My first job after studying American literature at Hull University was with Piccadilly Radio. This was in April 1974. I joined Granada TV as a researcher on local programmes in 1978 and left in 1989, having worked mainly in Regional Arts and Schools TV. Granada was the last company I worked for. It was also the most exciting, stimulating, creative and well-mannered environment I could have wished for, and Granada still forms a large part of me.

In the early 1990’s I worked alongside design and communications company
Spoken Image, in offices on Canal Street, as it developed into Manchester’s Gay Village. The city centre was changing fast, and I began writing about it for the listings magazine, City Life. Mike Hill was my first editor. His successor was Chris Sharratt. In 1998 Chris asked me to write a regular column about buildings. An exhibition about the ‘sixties design collective Archigram had just opened at Cornerhouse and Chris titled the column Archisnap. I wrote it for six years.

We’d moved from Canal Street to Hewitt Street, Knott Mill in 1998. My local was Atlas Bar which, until it changed hands in 2002, was a kind of salon to the Manchester city centre renaissance. The 1996 IRA bomb, the Millennium, Commonwealth Games, thousands of carbon-copy two bedroom apartments, Spinningfields, Piccadilly Place, Civil Justice Centre, Northern Quarter and the red Bruntwood sign transformed the city.
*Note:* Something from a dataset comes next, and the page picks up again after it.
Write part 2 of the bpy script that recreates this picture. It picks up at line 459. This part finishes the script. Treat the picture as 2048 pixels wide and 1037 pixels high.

I’d begun curating exhibitions in the Spoken Image building in Canal Street. My Archisnap column became an exhibition at Cube on Portland Street. Every Cloud was a show I curated at Urbis that marked the tenth anniversary of the IRA bomb. I’d put a couple of exhibitions on Platform 12 at Piccadilly Station with photographers Len Grant and Jan Chlebik. The last exhibition to be presented in Urbis was Ghosts of Winter Hill: Manchester, Television and the City. I curated this celebration of fifty years of telly along with Urbis staffer Paul Luckraft, who is now curator at Modern Art Oxford.

I’ve shared offices with Geoff Allman and colleagues at
Spoken Image for over twenty years. We’ve made television programmes and films together, and they’ve supported me in dozens of different projects. The space next to the current Spoken Image office came vacant in 2010 and owners Rachel Haugh and Ian Simpson of Ian Simpson Architects agreed to let me use it for an exhibition of work by Jan Chlebik, Peter Seal, and my partner, Simone Ridyard. That was Pop Up 1.